Тем не менее не думаю, что пафосно провозглашенные «концы» (истории, философии, политики, литературы, науки…) действительно релевантны. Пусть подобная «апокалиптика», как культурно-исторический симптом, в своем роде стадиально уместна. Но в какой момент, например, «погибла» античная наука? – Точных моментов в таких случаях, как правило, не существует, а происходит довольно постепенный процесс перерастания одного типа мироощущения в другой, в том числе и в познании, определении его социального места и целей. Вдобавок античная наука, как впоследствии выяснилось, окончательно не умирала, в частности, находились какие-то люди, которые переписывали старинные трактаты, хранили их, даже переводили.

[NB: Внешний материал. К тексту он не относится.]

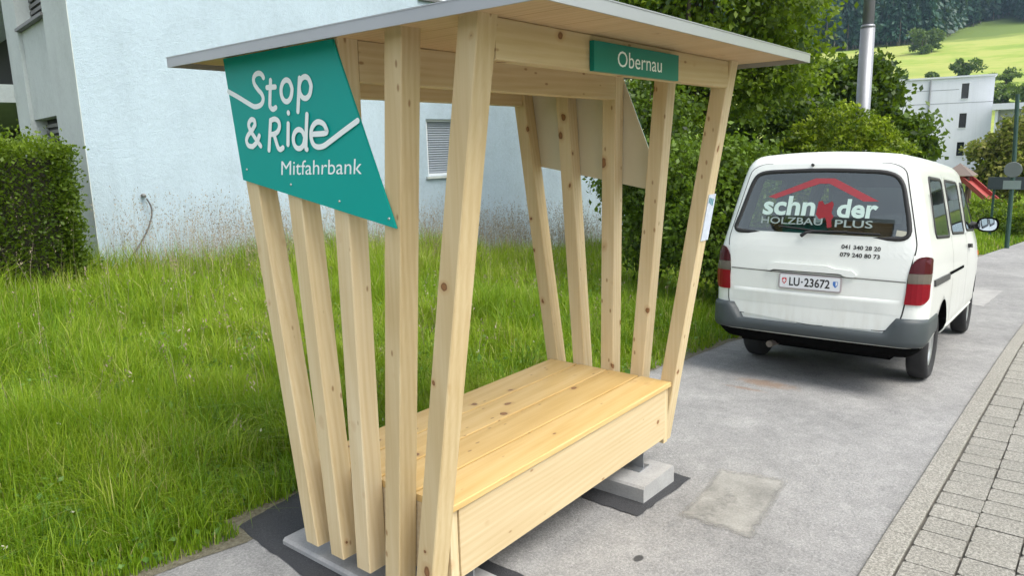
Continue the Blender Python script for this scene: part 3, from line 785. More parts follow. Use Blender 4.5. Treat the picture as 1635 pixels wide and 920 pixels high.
def warp(t): 
    # cluster vertices towards the rounded borders
    a = abs(t); return math.copysign(1-(1-a)**1.0 if False else (a*.88/.75 if a < .75 else .88+(a-.75)*.12/.25), t)
for v in bm.verts: v.co = van_map(Vector((warp(v.co.x), warp(v.co.y), warp(v.co.z))))
bmesh.ops.recalc_face_normals(bm, faces=bm.faces)
me = bpy.data.meshes.new('body'); bm.to_mesh(me); BV = BVHTree.FromBMesh(bm); bm.free()
body = link('body', me, [VP, UNDER], van)
WHL = [(1.0, -1), (1.0, 1), (3.985, -1), (3.985, 1)]
cut = MB()
for wx, sg in WHL:
    cut.lathe([(0, .56), (.385, .56), (.385, 1.2), (0, 1.2)], lambda c, s_, e: (wx+c, sg*e, .325+s_), 40)
GW = [(.688, 1.275), (-.672, 1.262), (-.665, 1.36), (-.585, 1.70), (-.50, 1.765), (0, 1.785), (.50, 1.765), (.56, 1.72), (.66, 1.36)]
def round_poly(P, r, k=5):
    out = []; n = len(P)
    for i in range(n):
        a, b, c = Vector(P[i-1]), Vector(P[i]), Vector(P[(i+1) % n])
        rr = r[i] if isinstance(r, (list, tuple)) else r
        e0 = b+(a-b).normalized()*min(rr, (a-b).length*.48); e1 = b+(c-b).normalized()*min(rr, (c-b).length*.48)
        for j in range(k+1):
            t = j/k; out.append(tuple(e0*(1-t)**2+b*2*t*(1-t)+e1*t*t))
    return out
gp = round_poly(GW, [.06, .08, .1, .09, .12, .2, .1, .09, .1], 5)
SIDEW = []
for (x0, x1, t0, t1) in ((.55, 1.36, .09, -.01), (1.58, 2.50, .03, -.02), (2.74, 3.52, .03, -.42)):
    SIDEW.append(round_poly([(x0, 1.27), (x1, 1.25), (x1+t1 if t1 > -.1 else x1+.02, 1.36), (x1+t1, 1.74), (x0+t0, 1.74)], .05, 3))
WSH = round_poly([(.62, 1.26), (-.62, 1.26), (-.54, 1.72), (.54, 1.72)], .08, 4)
cuts = []
def cutter(mbx):
    o_ = mbx.build('cutter', None); b_m = bmesh.new(); b_m.from_mesh(o_.data)
    bmesh.ops.remove_doubles(b_m, verts=b_m.verts, dist=1e-5); bmesh.ops.recalc_face_normals(b_m, faces=b_m.faces); b_m.to_mesh(o_.data); b_m.free()
    o_.parent = van; cuts.append(o_)
cutter(cut)
bmi = bmesh.new(); bmesh.ops.create_cube(bmi, size=2); bmesh.ops.subdivide_edges(bmi, edges=bmi.edges[:], cuts=15, use_grid_fill=True)
for v in bmi.verts: v.co = van_map(Vector((v.co.x*.965, v.co.y*.945, -.39+(v.co.z+1)/2*(.945+.39))))
mi_ = bpy.data.meshes.new('cutter'); bmesh.ops.recalc_face_normals(bmi, faces=bmi.faces); bmi.to_mesh(mi_); bmi.free(); cuts.append(link('cutter', mi_, None, van))
c1 = MB(); c1.prism(gp, (-.6, .75), lambda a, b, e: (e, a, b)); cutter(c1)
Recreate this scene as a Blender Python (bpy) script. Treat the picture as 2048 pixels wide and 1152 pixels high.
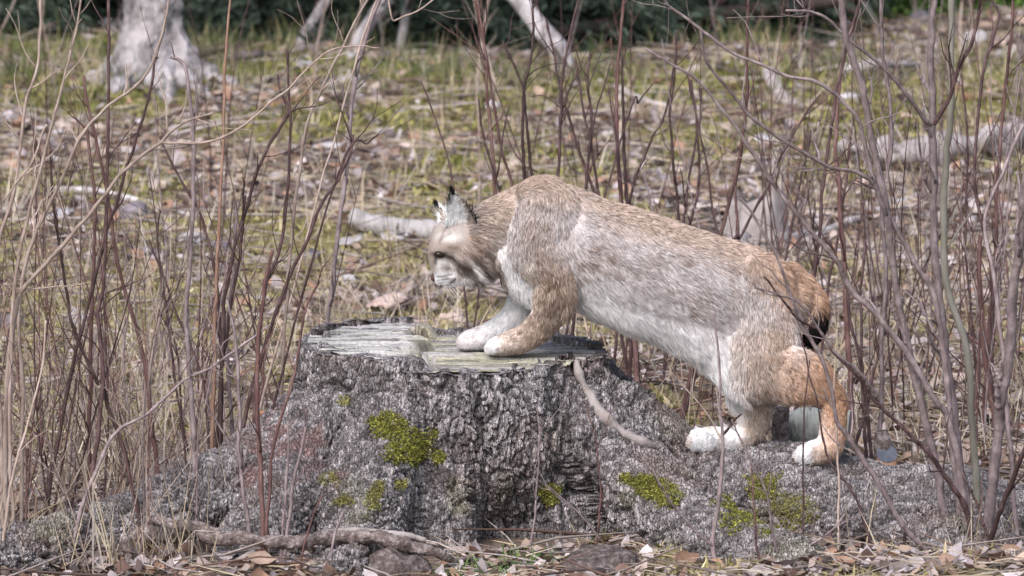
import bpy, math, random
import numpy as np
from mathutils import Vector

random.seed(7)
RNG = np.random.default_rng(11)
SC = bpy.context.scene
COL = SC.collection
for o in list(bpy.data.objects):
    bpy.data.objects.remove(o)

# ------------------------------------------------------------------ camera
PITCH = math.radians(7.0)
DIST = 15.0
PPM = 810.0                       # photograph pixels per metre at DIST
TGT = np.array([0.0, 0.0, 0.62])
FWD = np.array([0.0, math.cos(PITCH), -math.sin(PITCH)])
UPV = np.array([0.0, math.sin(PITCH), math.cos(PITCH)])
CAM = TGT - FWD * DIST
cam_data = bpy.data.cameras.new('camera')
cam = bpy.data.objects.new('camera', cam_data)
COL.objects.link(cam)
cam.location = CAM
cam.rotation_euler = (math.pi / 2 - PITCH, 0, 0)
cam_data.sensor_width = 36
cam_data.lens = 36 * DIST / (2048 / PPM)
cam_data.clip_start = 0.5
cam_data.clip_end = 1500
cam_data.dof.use_dof = True
cam_data.dof.focus_distance = DIST + 0.12
cam_data.dof.aperture_fstop = 9.0
SC.camera = cam

# ------------------------------------------------------------------ light (overcast)
SUN_EL, SUN_AZ = math.radians(47), math.radians(205)   # azimuth clockwise from +Y
world = bpy.data.worlds.new('World')
SC.world = world
world.use_nodes = True
nt = world.node_tree
nt.nodes.clear()
sky = nt.nodes.new('ShaderNodeTexSky')
sky.sky_type = 'NISHITA'
sky.sun_disc = False
sky.sun_elevation = SUN_EL
sky.sun_rotation = SUN_AZ
sky.dust_density = 4.0
sky.air_density = 1.0
hsv = nt.nodes.new('ShaderNodeHueSaturation')
hsv.inputs['Saturation'].default_value = 0.85
bg = nt.nodes.new('ShaderNodeBackground')
bg.inputs['Strength'].default_value = 0.13
wo = nt.nodes.new('ShaderNodeOutputWorld')
nt.links.new(sky.outputs[0], hsv.inputs['Color'])
nt.links.new(hsv.outputs[0], bg.inputs['Color'])
nt.links.new(bg.outputs[0], wo.inputs['Surface'])

sun_data = bpy.data.lights.new('sun', 'SUN')
sun_data.energy = 1.5
sun_data.angle = math.radians(30)
sun_data.color = (1.0, 0.97, 1.0)
sun = bpy.data.objects.new('sun', sun_data)
COL.objects.link(sun)
sd = Vector((math.sin(SUN_AZ) * math.cos(SUN_EL), math.cos(SUN_AZ) * math.cos(SUN_EL), math.sin(SUN_EL)))
sun.rotation_euler = sd.to_track_quat('Z', 'Y').to_euler()

SC.view_settings.view_transform = 'Standard'
SC.view_settings.look = 'None'
SC.view_settings.gamma = 1.0
SC.view_settings.use_curve_mapping = False
SC.view_settings.exposure = 0.67
SC.render.engine = 'CYCLES'
SC.cycles.max_bounces = 5
SC.cycles.diffuse_bounces = 3
SC.cycles.glossy_bounces = 1
SC.cycles.transmission_bounces = 2
SC.cycles.use_denoising = True
try:
    SC.cycles_curves.shape = 'RIBBONS'
except Exception:
    pass

# ------------------------------------------------------------------ pixel <-> world helpers
K = PPM * DIST
def ray(px, py):
    return FWD + np.array([1.0, 0, 0]) * ((px - 1024) / K) + UPV * ((576 - py) / K)
def P(px, py, Y):
    d = ray(px, py)
    return CAM + d * ((Y - CAM[1]) / d[1])
def G(px, py, z=0.0):
    d = ray(px, py)
    return CAM + d * ((z - CAM[2]) / d[2])
def proj(v):
    q = np.atleast_2d(v) - CAM
    dep = q @ FWD
    return np.stack([1024 + K * q[:, 0] / dep, 576 - K * (q @ UPV) / dep, dep], 1)
def mpp(Y):                       # metres per photograph pixel at plane Y
    return (DIST + Y) / K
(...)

Так что в ведущей самооценке наш век, похоже, будет веком вообще не наук, а скорее производства и технологий, пусть и наукоемких. Хотя у историков далекого будущего (когда напряженный научный энтузиазм вновь возродится, а это неизбежно), наибольший интерес будут вызывать в первую очередь эстетические и интеллектуальные достижения. Так что тут вопрос: чьими глазами смотреть, оценивать. В качестве ученых мы и сейчас имеем право считать, что наука – дело самое важное, а кто не согласен с этим – люди «темные», «непросвещенные». В своем кругу мы можем продолжать выяснять, кто «главнее» – математики или гуманитарии, хотя в условиях относительного сжатия совокупной научной области это выглядит сварой на тонущем корабле. В Средневековье математикой увлекались, к примеру, некоторые поэты, юристы и медики. Кто они – гуманитарии, представители математических дисциплин?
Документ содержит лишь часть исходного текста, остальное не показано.